The number of doses for dose testing is controlled by the parameter m while the increase in dose between doses is defined by modulation, it is a percentwise change relative to the base dose. For instance, if one wants to do a dose test with 200 µC/cm2 as base dose in steps of 10 µC/cm2 one would set modulation = 5.

The output is a single JDI file containing all modulation tables named MODx, where x is a running number from 1 to m.

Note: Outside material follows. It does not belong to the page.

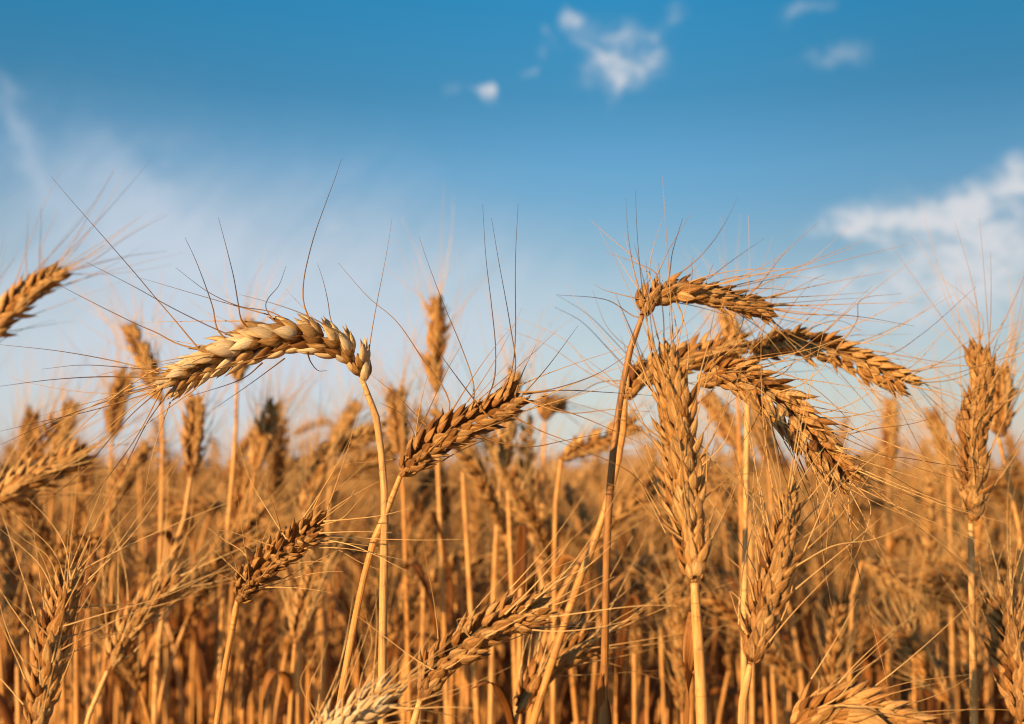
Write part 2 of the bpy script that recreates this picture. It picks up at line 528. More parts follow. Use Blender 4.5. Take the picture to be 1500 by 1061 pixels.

The array and reference to each modulation table can then be set up in the JDF file as seen below.

JOB/W  'THOPE',4
		
PATH DRF5M                                      	
	ARRAY	(-4000,5,2000)/(0,1,0)									 
	ASSIGN P(1) -> ((1,1),MOD1)
	ASSIGN P(1) -> ((2,1),MOD2)
	ASSIGN P(1) -> ((3,1),MOD3)
	ASSIGN P(1) -> ((4,1),MOD4)
	ASSIGN P(1) -> ((5,1),MOD5)
	AEND				
PEND				
	
LAYER   1                             	       
	P(1)  'mypattern.v30'        		
	SPPRM 4.0,,,,1.0,1                          
	STDCUR  2.0 ;nA                             								
@'thopeExpanded.jdi' 					
        
END